▶ [GIVEN REQUEST]: Scan the material and copy every line in which "scene" appears.
***** COLLECTED MATERIAL *****
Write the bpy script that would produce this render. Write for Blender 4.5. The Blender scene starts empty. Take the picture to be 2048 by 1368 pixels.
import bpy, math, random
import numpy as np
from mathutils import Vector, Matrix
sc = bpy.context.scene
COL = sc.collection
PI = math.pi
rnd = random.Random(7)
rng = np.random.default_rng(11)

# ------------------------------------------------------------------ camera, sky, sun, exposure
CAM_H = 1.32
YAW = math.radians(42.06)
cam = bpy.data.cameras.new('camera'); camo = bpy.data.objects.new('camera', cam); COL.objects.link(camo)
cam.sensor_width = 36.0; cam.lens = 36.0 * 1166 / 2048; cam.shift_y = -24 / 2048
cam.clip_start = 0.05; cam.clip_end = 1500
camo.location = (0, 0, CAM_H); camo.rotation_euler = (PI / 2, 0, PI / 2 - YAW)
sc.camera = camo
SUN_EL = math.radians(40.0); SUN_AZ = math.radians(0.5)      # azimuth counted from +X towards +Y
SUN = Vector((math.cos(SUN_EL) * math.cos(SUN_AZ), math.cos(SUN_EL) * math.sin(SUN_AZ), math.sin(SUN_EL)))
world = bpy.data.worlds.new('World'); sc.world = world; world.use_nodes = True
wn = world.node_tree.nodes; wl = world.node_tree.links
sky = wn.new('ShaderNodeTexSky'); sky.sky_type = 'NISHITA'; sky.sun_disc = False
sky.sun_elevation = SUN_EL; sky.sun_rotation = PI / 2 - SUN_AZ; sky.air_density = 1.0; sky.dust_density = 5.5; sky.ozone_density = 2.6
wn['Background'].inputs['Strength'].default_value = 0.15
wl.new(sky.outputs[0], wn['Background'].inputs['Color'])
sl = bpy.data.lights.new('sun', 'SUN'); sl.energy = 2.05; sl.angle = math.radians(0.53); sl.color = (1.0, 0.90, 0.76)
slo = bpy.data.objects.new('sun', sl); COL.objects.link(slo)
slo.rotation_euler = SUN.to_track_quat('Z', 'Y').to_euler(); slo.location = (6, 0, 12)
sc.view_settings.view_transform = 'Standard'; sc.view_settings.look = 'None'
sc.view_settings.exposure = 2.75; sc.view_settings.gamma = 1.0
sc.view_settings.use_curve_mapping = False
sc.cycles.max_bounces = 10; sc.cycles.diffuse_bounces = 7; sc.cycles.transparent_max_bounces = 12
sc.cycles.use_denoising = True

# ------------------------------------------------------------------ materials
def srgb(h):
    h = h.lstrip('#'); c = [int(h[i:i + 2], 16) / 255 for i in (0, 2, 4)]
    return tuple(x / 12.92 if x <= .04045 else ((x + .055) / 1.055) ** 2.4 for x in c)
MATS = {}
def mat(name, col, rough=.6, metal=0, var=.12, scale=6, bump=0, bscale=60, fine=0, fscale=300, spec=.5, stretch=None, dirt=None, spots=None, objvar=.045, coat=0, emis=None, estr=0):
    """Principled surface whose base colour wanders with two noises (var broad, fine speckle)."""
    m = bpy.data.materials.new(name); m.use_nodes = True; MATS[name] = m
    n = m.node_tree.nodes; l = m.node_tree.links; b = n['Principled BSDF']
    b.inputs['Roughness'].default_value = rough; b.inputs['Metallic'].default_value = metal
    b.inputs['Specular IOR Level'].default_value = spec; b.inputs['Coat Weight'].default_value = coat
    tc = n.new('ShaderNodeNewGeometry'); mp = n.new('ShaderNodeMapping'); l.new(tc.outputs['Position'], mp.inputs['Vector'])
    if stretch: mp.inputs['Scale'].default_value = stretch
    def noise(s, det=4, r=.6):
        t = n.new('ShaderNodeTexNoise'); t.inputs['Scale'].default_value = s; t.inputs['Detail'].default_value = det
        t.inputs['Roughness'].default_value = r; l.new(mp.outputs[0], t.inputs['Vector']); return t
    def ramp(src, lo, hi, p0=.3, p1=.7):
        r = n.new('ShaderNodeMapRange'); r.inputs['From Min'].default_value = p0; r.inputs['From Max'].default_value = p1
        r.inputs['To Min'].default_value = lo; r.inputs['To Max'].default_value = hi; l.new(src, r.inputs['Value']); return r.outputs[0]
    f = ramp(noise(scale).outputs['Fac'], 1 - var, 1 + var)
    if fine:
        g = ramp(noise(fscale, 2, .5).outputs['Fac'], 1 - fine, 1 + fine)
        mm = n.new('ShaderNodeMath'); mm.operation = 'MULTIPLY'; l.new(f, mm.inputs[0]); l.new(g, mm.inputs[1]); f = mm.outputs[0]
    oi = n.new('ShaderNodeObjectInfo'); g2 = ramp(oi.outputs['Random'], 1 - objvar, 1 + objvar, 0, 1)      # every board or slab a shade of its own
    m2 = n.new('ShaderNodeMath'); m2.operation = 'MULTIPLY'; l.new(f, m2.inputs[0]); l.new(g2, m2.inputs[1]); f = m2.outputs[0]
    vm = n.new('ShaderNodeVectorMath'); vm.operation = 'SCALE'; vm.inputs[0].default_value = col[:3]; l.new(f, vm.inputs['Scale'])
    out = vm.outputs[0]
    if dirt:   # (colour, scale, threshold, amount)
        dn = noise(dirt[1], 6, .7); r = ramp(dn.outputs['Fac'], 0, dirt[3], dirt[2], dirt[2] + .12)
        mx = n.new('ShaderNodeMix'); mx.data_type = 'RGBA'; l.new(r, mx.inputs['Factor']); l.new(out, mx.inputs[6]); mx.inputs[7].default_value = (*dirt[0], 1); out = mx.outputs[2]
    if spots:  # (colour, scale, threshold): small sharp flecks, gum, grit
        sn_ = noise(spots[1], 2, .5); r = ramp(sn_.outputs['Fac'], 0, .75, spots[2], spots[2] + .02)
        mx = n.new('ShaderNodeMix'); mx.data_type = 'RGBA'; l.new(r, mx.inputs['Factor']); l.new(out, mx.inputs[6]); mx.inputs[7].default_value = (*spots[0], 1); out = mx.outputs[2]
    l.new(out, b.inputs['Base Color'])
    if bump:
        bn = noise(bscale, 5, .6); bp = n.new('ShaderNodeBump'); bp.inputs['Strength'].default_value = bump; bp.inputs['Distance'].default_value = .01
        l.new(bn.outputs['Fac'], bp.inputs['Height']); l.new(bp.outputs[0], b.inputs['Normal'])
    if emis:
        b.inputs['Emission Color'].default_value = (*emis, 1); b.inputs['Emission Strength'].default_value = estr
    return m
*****
▶ [FULL RESPONSE]:
Write the bpy script that would produce this render. Write for Blender 4.5. The Blender scene starts empty. Take the picture to be 2048 by 1368 pixels.
sc = bpy.context.scene